Sebagai organisasi independen, ISWAE merupakan perpanjangan dari organisasi sejenis yang ada di Jepang yakni JSWE (Japan Society on Water Environment). Disampaikan Profesor bidang Water Environment Engineering dari Toyohashi University of Technology, Dr.Eng Takanobu Inoue, organisasi ini mempromosikan penelitian air dan lingkungan diantaranya dengan memberikan rekomendasi kepada pemerintah terkait pengaturan masalah air. Di Jepang sendiri, permasalahan yang sekarang sedang marak dihadapi adalah pencemaran air oleh bahan kimia berbahaya disamping eutrofikasi (pencemaran lingkungan hidup oleh limbah fosfat terutama pada ekosistem air tawar).

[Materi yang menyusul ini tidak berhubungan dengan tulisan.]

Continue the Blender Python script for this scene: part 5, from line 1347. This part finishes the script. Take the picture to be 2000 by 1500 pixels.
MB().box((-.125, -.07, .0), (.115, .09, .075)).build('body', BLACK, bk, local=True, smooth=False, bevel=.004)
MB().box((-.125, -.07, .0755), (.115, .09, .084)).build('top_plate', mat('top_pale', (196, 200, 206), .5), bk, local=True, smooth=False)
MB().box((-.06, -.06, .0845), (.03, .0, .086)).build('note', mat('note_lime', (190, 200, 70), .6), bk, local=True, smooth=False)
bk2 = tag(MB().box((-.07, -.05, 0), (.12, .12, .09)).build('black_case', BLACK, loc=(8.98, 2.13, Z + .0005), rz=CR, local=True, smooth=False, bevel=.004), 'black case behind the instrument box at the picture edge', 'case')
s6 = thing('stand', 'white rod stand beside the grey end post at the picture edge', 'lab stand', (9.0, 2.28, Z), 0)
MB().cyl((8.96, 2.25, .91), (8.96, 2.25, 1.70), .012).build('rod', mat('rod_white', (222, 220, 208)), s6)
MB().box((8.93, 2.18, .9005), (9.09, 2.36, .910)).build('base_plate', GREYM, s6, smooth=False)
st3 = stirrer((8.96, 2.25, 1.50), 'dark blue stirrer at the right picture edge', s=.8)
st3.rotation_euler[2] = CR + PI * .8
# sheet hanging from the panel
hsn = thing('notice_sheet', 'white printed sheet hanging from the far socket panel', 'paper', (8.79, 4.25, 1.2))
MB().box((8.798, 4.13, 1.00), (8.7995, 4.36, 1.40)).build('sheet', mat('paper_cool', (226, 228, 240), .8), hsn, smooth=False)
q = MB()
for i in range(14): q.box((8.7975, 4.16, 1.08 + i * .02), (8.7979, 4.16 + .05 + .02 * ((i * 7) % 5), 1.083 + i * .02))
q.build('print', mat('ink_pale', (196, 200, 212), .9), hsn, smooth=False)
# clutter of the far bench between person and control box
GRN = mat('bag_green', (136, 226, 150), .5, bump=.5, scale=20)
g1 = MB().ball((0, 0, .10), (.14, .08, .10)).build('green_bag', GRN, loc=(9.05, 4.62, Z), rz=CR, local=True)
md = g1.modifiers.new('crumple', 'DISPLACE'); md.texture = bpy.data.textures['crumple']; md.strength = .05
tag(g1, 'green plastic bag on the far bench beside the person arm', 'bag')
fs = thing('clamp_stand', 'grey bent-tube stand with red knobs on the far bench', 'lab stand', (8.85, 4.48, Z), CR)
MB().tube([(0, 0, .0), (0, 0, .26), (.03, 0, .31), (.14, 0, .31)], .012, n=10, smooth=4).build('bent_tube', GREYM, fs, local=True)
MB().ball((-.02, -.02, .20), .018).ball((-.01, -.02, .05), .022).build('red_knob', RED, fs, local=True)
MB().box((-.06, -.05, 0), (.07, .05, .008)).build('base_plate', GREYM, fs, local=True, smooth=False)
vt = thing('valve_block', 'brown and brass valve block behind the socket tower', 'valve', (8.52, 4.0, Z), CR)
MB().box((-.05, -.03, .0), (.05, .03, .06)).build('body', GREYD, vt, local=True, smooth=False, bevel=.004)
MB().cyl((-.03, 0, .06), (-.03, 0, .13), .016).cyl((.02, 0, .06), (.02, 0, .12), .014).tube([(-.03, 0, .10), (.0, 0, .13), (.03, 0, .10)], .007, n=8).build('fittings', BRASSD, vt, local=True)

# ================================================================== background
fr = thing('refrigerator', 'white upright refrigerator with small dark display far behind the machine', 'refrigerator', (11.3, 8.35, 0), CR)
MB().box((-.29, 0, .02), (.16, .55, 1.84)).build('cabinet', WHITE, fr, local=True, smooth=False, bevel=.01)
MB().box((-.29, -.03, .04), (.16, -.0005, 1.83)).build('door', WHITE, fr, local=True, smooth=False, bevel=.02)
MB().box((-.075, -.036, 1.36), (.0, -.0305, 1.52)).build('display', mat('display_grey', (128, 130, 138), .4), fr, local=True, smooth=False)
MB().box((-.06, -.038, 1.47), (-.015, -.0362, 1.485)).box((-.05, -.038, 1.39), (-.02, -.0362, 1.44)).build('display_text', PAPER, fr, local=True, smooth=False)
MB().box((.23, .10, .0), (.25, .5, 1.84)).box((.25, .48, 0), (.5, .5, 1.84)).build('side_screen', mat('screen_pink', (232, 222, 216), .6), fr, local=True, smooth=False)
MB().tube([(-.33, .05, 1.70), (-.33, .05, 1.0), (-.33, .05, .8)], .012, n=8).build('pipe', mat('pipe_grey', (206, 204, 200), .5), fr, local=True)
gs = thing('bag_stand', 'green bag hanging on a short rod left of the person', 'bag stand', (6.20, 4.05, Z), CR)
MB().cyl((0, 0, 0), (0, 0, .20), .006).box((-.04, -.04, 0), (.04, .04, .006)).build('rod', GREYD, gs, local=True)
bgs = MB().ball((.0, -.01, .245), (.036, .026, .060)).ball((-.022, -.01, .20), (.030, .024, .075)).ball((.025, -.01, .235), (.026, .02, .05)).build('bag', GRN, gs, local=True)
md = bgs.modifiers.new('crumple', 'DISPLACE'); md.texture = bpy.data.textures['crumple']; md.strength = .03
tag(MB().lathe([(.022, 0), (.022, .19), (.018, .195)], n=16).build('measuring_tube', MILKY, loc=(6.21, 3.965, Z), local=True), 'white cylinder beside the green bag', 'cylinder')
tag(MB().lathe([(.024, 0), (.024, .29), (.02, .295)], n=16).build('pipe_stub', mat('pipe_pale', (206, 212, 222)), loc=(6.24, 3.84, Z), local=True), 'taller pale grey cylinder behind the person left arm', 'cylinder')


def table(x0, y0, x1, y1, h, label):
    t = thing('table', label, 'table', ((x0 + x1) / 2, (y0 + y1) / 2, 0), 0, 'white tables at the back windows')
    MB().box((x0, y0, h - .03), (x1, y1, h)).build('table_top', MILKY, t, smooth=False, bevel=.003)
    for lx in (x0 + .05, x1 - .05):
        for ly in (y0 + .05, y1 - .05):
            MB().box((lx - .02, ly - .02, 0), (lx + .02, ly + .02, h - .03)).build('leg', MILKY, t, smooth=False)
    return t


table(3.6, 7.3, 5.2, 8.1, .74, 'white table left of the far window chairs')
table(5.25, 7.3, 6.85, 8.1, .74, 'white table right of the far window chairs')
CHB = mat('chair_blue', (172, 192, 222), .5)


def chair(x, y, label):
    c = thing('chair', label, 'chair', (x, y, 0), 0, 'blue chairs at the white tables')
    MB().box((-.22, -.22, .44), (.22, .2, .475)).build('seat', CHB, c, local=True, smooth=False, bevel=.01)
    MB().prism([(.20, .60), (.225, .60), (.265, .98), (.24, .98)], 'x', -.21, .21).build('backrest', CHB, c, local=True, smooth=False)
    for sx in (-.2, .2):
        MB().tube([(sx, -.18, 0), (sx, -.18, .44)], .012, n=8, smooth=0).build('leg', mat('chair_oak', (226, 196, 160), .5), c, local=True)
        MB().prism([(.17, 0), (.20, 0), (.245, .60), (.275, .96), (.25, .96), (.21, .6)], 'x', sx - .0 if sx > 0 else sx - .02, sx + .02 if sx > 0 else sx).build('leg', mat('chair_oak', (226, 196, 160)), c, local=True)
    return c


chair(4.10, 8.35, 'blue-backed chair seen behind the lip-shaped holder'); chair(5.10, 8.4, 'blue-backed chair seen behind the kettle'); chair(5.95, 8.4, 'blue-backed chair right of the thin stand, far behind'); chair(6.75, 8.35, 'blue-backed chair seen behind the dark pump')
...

Dengan tren miniaturisasi pada instrumentasi untuk analisis lingkungan, Kiyokatsu Jinno, PhD dari Toyohashi University of Technology dalam seminar internasional memaparkan berbagai temuannya seperti microculum liquid chromatography dan capillary electrochromatography. Keduanya menggunakan instrument berskala mikro baik pada preparasi maupun separasi. "Temuan kami telah dimanfaatkan luas bahkan diproduksi massal", kata Jinno. Untuk saat ini, aplikasi terutama pada kimia forensic dan ilmu kedokteran. Pada kimia forensic misalnya, alat ini dapat digunakan untuk mengidentifikasi kandungan ozon pada bahan bakar seperti bensin.